第7章 ゴムのコラム
12.卓球 - ゴムが生み出す金メダルの技 –
東京オリンピックで水谷隼・伊藤美誠ペアが見事金メダルを獲得したのも記憶に新しい卓球ですが、この卓球でも、ゴムが大きな役割を果たしております。
卓球が誕生した当初は木製のラケットを使用しておりましたが、あるときラケットの表面にゴム板を貼った選手が現れ、瞬く間にイギリスの頂点に立ちました。
それ以来、今でもラケットにはゴム板を貼るのが定番となっており、このゴム板のことを「ラバー」と呼んでおります。

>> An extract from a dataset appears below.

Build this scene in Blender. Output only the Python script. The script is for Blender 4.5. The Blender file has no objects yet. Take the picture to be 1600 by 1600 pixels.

卓球のラバーの構造は、直接ボールに触れるゴムシートと、ラケットとゴムシートの間に入るゴムスポンジとの2層構造となっております。
ゴムシートは、天然ゴムと合成ゴムの材料を一定の比率で混ぜ合わせ、架橋させて作ります。
またゴムスポンジは、天然ゴムと合成ゴムの材料に発泡剤を加え、独立気泡のスポンジに仕上げます。
ただし具体的な製法については各メーカー独自の秘密があり、特にラバー表面の加工方法に関してはとりわけ重要度が高く、門外不出の情報となっております。
理想のラバーは、鋭い回転がかけられ、速い球を打てるラバーですが、この2つの要素は対立するため、どのようにバランスを取るかは、ラバー作りの大きな課題となっております。
なお卓球のラバーのメーカーは、主に日本・ドイツ・中国といった、卓球が盛んな国に点在しており、絶えず技術競争に凌ぎを削っております。
卓球のラバー市場は、2019年に日本だけでも50億円市場に成長しており、最近大手スポーツメーカーのミズノが新たに参入するなど、活況を呈しております。